The foregoing description does not purport to be complete and is qualified in its entirety by reference to the Cooperation Agreement, a copy of which is attached as Exhibit 10.1 to the Company's Current Report on Form 8-K (the "8-K"), filed with the U.S. Securities and Exchange Commission on June 13, 2022.
Item 5.02. Departure of Directors or Certain Officers; Election of Directors; Appointment of Certain Officers; Compensatory Arrangements of Certain Officers.
The disclosure set forth in Item 1.01 above is hereby incorporated herein by reference.
Appointment of First New Director to the Board
Pursuant to the Cooperation Agreement, the Company shall increase the size of the Board to nine (9) directors effective immediately following the 2022 Annual Meeting and appoint Dusan Senkypl to the Board.

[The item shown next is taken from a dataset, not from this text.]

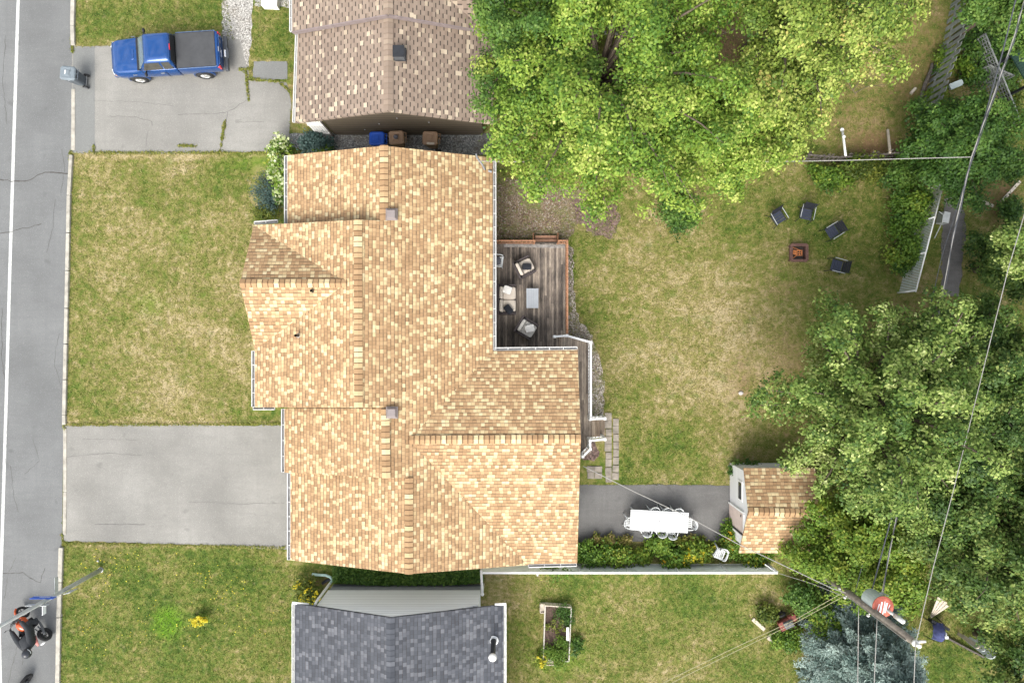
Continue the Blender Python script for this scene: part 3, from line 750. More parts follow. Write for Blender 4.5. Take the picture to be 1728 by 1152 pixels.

Dusan Senkypl, age 46, has served as a Partner of PFC, a private equity investment group that invests in ecommerce companies both in Europe and worldwide, since January 2017, where he also served as a director from November 2019 to April 2021, and has served as Chairman of the Board since April 2021. As a Partner in PFC, Mr. Senkypl oversaw PFC’s investments in Aukro s.r.o., the largest Czech online marketplace, where he has served as a director since 2019, Favi online s.r.o., a premiere furniture marketplace, and Rouvy, SE, a global indoor cycling app competing with Zwift Inc., where he has served as Chairman of the Board since 2021. Prior to joining PFC, Mr. Senkypl served as founder and CEO of NetBrokers Holding (“NBH”), which became the largest insurance and finance marketplace in the Czech Republic and Slovakia, from 2014 to December 2018, when it was sold to German media company, Bauer Media Group. Prior to NBH, Mr. Senkypl co-founded and operated multiple ecommerce projects, including ePojisteni.cz, an insurance technology company, where he served as CEO and a director, from 2009 until February 2019. Mr. Senkypl earned his Master’s Degrees in Math and Information Science from Masaryk's University, Brno, Czech Republic.
Mr. Senkypl will receive compensation consistent with the Company’s compensation program for non-employee directors, as described in the Company’s proxy statement, filed with the U.S. Securities and Exchange Commission on April 27, 2022.
Other than as described in Item 1.01 above and the Cooperation Agreement, there are no arrangements or understandings between Mr. Senkypl or any other persons pursuant to which Mr. Senkypl was named a director of the Company. Neither Mr. Senkypl or his immediate family members have any direct or indirect material interest in any transaction or proposed transaction required to be reported under Item 404(a) of Regulation S-K.
Item 7.01. Regulation FD Disclosure.
A copy of the press release announcing the appointment of Mr. Senkypl to the Board is furnished as Exhibit 99.1 to the 8-K.
The information in the 8-K under Item 7.01 and Exhibit 99.1 attached thereto shall not be deemed “filed” for purposes of Section 18 of the Securities Exchange Act of 1934, as amended (the “Exchange Act”), or otherwise subject to the liabilities of that section, nor shall it be deemed incorporated by reference in any filing under the Securities Act of 1933, as amended, or the Exchange Act, except as expressly set forth by specific referencing in such filing.